EXERCISE DIRECTIONS: Without the pictures, please reproduce only the lines from the one with "Reconstruct this image" through the one with "HAZE_G = 0.76", both included.
── GIVEN RECORDS ──
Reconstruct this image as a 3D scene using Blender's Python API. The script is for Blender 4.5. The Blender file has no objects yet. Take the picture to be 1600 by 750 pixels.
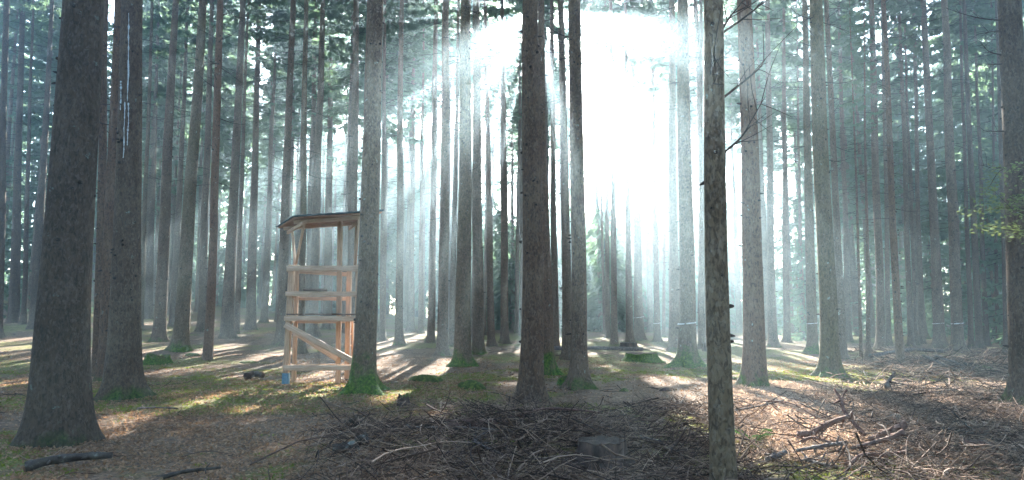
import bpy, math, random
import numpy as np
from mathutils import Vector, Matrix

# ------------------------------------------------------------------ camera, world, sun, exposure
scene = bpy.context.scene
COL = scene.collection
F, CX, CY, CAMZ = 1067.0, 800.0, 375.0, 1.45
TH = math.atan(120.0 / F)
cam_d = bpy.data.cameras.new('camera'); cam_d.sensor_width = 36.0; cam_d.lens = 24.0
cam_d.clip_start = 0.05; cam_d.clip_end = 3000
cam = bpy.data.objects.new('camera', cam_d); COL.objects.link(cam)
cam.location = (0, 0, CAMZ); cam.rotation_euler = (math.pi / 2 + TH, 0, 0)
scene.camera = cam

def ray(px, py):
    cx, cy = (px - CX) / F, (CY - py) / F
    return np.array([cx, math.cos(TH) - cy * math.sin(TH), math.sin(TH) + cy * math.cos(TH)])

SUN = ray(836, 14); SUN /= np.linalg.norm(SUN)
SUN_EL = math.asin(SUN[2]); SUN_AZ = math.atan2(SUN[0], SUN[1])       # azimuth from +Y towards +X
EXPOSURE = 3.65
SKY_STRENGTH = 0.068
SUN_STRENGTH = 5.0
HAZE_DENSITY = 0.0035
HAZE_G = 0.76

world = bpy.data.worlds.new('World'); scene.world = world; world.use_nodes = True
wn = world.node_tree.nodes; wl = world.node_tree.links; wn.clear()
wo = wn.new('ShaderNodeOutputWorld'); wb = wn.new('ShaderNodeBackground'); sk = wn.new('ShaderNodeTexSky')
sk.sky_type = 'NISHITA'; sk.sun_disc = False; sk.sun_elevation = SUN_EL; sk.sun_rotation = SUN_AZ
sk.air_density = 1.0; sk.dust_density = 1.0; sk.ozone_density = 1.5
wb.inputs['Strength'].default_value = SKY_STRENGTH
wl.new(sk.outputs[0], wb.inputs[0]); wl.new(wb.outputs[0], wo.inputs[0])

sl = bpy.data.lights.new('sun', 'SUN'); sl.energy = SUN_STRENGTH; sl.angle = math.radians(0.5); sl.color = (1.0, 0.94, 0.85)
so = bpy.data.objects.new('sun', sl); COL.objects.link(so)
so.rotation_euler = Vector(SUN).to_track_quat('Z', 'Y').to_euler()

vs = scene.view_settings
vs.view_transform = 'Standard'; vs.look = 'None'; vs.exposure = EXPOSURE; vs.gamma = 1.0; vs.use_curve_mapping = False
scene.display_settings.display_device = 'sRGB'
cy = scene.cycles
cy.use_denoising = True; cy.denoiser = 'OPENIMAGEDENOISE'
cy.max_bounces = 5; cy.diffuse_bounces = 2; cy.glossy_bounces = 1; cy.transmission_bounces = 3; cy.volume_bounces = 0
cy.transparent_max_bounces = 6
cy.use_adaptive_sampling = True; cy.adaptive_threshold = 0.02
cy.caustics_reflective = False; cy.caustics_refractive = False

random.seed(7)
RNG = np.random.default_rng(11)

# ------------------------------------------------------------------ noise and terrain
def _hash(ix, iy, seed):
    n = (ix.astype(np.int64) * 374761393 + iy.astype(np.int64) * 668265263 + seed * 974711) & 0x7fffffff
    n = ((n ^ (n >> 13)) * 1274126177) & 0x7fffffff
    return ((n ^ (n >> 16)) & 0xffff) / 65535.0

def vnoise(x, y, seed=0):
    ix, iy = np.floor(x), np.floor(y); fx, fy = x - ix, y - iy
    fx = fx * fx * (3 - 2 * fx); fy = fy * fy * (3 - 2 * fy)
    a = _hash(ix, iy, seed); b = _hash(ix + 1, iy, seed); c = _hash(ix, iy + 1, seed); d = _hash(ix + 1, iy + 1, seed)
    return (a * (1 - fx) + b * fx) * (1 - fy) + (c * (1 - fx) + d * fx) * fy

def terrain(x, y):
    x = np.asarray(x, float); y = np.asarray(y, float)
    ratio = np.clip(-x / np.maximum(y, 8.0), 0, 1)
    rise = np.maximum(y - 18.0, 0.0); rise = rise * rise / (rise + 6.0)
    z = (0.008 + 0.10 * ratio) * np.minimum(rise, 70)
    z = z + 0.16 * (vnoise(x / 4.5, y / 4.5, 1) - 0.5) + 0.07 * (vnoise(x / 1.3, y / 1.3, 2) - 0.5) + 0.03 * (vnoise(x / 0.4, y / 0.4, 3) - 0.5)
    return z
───
── GIVEN RECORDS ──
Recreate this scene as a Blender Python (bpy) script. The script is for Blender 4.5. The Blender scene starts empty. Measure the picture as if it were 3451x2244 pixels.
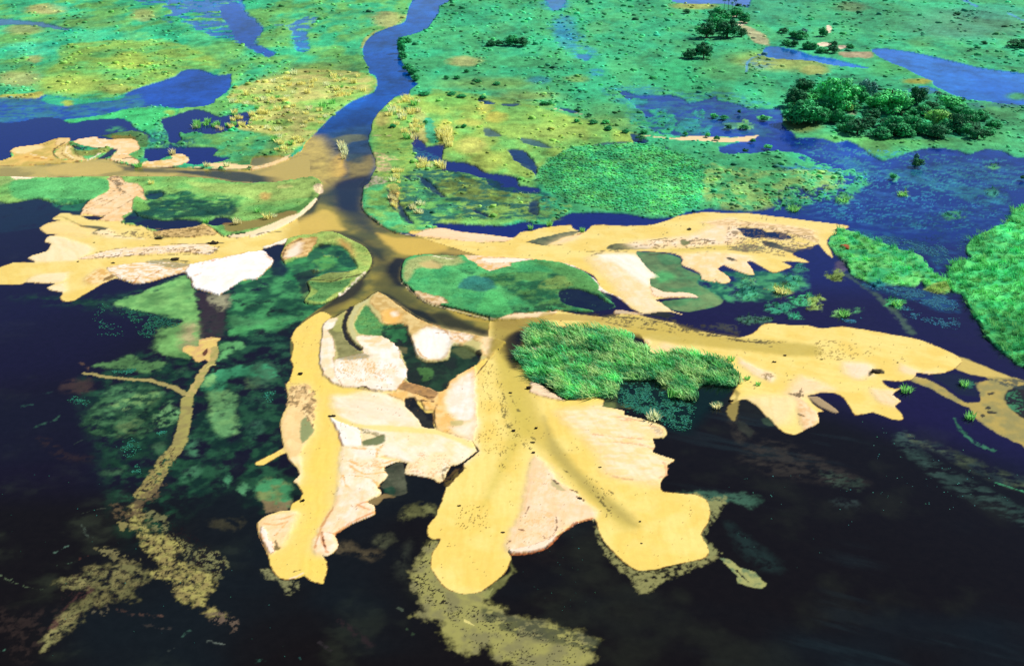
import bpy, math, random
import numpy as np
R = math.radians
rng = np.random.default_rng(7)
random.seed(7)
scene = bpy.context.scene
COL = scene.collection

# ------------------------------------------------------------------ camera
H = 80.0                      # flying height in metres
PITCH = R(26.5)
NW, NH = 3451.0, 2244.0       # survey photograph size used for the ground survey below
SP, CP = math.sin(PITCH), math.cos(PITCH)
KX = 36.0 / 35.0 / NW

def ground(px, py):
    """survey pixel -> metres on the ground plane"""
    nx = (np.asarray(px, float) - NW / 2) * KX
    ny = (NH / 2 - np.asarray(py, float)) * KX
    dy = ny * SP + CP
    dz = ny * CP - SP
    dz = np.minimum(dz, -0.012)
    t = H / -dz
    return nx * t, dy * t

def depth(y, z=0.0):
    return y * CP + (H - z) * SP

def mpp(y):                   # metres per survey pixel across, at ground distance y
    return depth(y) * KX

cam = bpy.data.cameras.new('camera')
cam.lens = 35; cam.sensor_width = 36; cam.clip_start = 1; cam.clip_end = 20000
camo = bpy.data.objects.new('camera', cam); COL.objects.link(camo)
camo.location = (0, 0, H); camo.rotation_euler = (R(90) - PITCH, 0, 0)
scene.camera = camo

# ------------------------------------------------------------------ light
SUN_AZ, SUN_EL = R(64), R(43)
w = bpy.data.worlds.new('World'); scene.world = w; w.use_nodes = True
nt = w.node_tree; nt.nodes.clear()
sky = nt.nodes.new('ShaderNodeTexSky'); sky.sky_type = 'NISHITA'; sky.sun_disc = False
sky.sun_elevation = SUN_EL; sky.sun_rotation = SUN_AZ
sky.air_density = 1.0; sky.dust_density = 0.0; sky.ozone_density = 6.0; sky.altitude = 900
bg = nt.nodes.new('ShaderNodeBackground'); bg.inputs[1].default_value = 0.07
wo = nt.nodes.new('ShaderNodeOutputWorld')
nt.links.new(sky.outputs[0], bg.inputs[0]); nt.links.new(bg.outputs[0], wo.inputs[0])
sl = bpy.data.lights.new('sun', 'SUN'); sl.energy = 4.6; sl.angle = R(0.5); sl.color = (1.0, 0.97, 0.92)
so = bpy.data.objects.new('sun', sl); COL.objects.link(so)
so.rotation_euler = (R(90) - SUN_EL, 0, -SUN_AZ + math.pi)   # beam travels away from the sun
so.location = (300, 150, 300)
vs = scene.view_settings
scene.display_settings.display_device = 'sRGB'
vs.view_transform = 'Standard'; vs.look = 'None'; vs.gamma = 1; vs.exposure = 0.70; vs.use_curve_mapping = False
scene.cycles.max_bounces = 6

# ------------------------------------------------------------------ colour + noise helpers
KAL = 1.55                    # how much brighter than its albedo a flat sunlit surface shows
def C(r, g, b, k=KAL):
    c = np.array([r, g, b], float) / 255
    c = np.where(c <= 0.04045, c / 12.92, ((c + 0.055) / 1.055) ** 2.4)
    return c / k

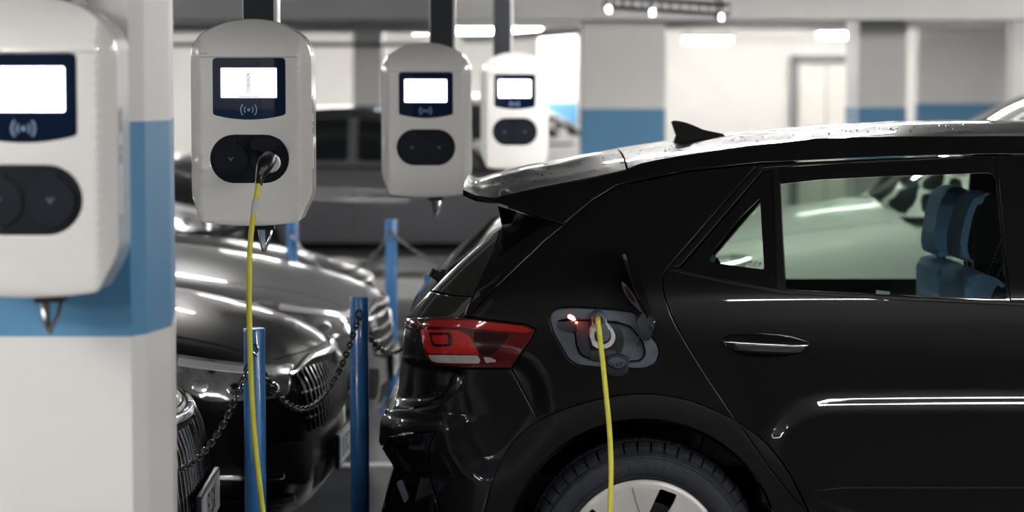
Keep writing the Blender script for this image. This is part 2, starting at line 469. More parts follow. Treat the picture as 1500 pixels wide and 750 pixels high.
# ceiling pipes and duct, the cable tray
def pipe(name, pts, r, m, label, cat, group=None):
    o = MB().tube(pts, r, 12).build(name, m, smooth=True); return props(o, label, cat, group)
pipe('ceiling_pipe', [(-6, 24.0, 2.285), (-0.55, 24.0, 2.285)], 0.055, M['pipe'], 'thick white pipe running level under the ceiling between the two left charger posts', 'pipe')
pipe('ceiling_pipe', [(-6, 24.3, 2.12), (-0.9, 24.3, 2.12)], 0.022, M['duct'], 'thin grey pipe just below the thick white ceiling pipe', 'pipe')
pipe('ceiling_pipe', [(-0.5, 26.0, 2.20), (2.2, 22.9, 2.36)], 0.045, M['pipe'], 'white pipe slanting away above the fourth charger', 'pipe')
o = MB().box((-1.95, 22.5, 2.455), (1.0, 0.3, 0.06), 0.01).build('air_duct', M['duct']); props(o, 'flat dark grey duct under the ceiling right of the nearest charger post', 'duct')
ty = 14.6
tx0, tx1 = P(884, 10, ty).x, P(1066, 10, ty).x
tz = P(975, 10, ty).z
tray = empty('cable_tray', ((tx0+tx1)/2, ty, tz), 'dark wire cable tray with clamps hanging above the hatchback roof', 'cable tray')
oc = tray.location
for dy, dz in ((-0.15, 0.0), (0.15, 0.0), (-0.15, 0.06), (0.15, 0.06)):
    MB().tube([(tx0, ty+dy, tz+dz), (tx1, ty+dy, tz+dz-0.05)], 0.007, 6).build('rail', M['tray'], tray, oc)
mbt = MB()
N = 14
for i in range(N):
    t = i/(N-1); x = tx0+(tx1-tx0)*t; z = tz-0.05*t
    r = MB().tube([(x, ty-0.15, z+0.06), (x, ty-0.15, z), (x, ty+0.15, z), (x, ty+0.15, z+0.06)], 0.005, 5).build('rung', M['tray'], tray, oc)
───
RESPONSE TO THE TASK:
Reconstruct this image as a 3D scene using Blender's Python API. The script is for Blender 4.5. The Blender file has no objects yet. Take the picture to be 1600 by 750 pixels.
import bpy, math, random
import numpy as np
from mathutils import Vector, Matrix

# ------------------------------------------------------------------ camera, world, sun, exposure
scene = bpy.context.scene
COL = scene.collection
F, CX, CY, CAMZ = 1067.0, 800.0, 375.0, 1.45
TH = math.atan(120.0 / F)
cam_d = bpy.data.cameras.new('camera'); cam_d.sensor_width = 36.0; cam_d.lens = 24.0
cam_d.clip_start = 0.05; cam_d.clip_end = 3000
cam = bpy.data.objects.new('camera', cam_d); COL.objects.link(cam)
cam.location = (0, 0, CAMZ); cam.rotation_euler = (math.pi / 2 + TH, 0, 0)
scene.camera = cam

def ray(px, py):
    cx, cy = (px - CX) / F, (CY - py) / F
    return np.array([cx, math.cos(TH) - cy * math.sin(TH), math.sin(TH) + cy * math.cos(TH)])

SUN = ray(836, 14); SUN /= np.linalg.norm(SUN)
SUN_EL = math.asin(SUN[2]); SUN_AZ = math.atan2(SUN[0], SUN[1])       # azimuth from +Y towards +X
EXPOSURE = 3.65
SKY_STRENGTH = 0.068
SUN_STRENGTH = 5.0
HAZE_DENSITY = 0.0035
HAZE_G = 0.76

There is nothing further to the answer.